Tokyo Correspondance
Parmi les thèmes qui ont animé la campagne électorale pour les élections législatives du 30 août, il en est un qui s’est imposé dans les débats : la natalité. En effet, le taux de fertilité au Japon a péniblement atteint 1,37 en 2008, contre 1,26 en 2005. « Il faudrait qu’il soit à 2,07 pour assurer le renouvellement de la population », note Tsukasa Sasai, de l’Institut national de la population et de la sécurité sociale (IPSS). Car, depuis 2005, la population de l’archipel, qui comptait 127,6 millions d’habitants en 2008, décline. Cette tendance, si elle se poursuit (la prévision pour 2009 est de 127,4 millions d’habitants), ne manquera pas de menacer l’économie nationale.
Conscient du problème, le Parti démocrate du Japon (PDJ) a fait de son projet d’allocation mensuelle de 26 000 yens (193 euros) pour chaque enfant, de la naissance à la dernière année collège, une mesure phare de son programme. Outre le souci de redonner confiance en l’avenir, ce projet révèle la conscience des Japonais des implications matérielles qu’entraîne l’arrivée d’un enfant. La plupart des Japonais savent que l’éducation, de la naissance à la sortie de l’université, leur coûtera en moyenne 29,5 millions de yens (219 400 euros).
Ils savent aussi que pour avoir un enfant au Japon, on passe traditionnellement par la case mariage. (seuls 2 % des enfants naissent hors mariage). Or, en 2005, plus d’un tiers des hommes et femmes entre 30 et 34 ans étaient célibataires. Car parler mariage dans l’archipel montre à quel point il s’agit plus d’un acte raisonné que de l’aboutissement d’une histoire d’amour. Le magazine Aera observait en novembre 2008 que 55 % des femmes célibataires exigeaient que leur futur mari gagne au moins 8 millions de yens (59 500 euros) par an. Un critère rempli par 15 % des hommes.
SANS ALLER PLUS LOIN
Confrontés à ces exigences, les jeunes hommes, premiers touchés par le chômage et la précarité, semblent démunis.
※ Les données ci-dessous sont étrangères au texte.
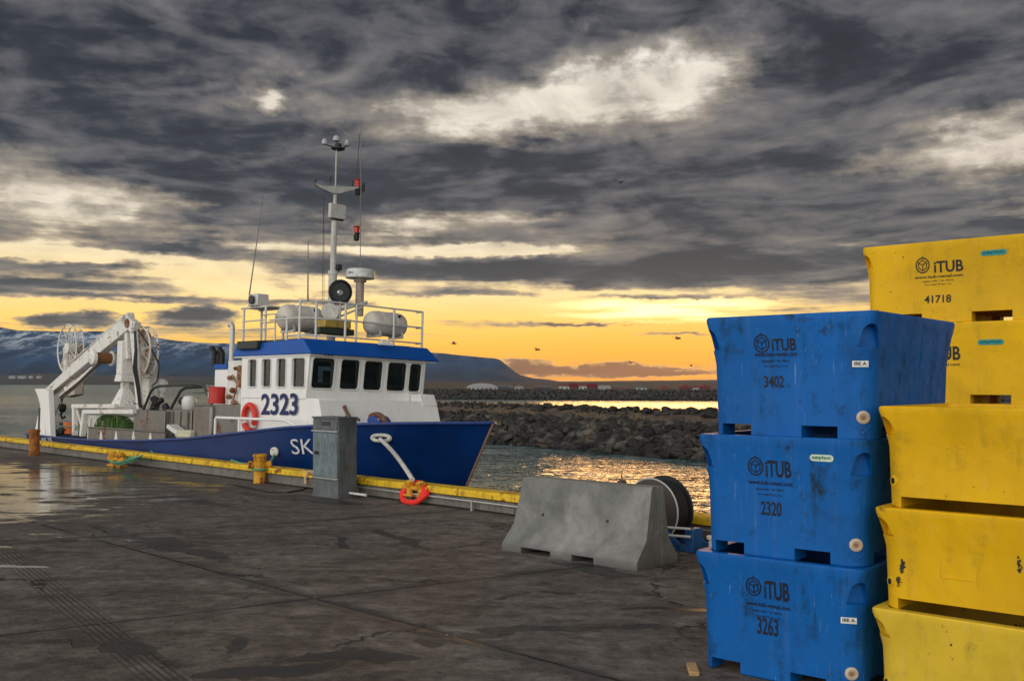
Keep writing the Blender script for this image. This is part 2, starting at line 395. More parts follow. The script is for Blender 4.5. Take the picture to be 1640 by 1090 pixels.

En 2008, selon une enquête de la Fondation pour l’avenir des enfants, 56 % des hommes célibataires entre 25 et 34 ans estimaient qu’ils n’étaient « financièrement pas prêts à se marier ».
A cela s’ajoute une évolution des modes de vie qui semblent éloigner les deux sexes. Beaucoup de jeunes femmes travaillent et profitent d’une certaine indépendance. Elles voyagent entre elles. Les hôtels disposent d’étages pour femmes où elles bénéficient d’attentions particulières. Des lieux de divertissement, tels les onsen (« eaux chaudes »), leur sont réservés.
Dans le même temps, nombre d’hommes semblent tomber dans une sorte d’indifférence à l’égard des femmes. Il s’agit des « herbivores », ainsi que l’éditorialiste Maki Fukasawa les a baptisés. En opposition au « carnivore », qui croquait la vie et les cœurs dans le Japon des années de forte croissance, l’« herbivore » n’a pas d’ambition et considère la femme comme son égale, voire en amie, sans aller plus loin. Pour Mme Fukuzawa, 20 % des hommes entre 20 et 40 ans seraient des « herbivores ».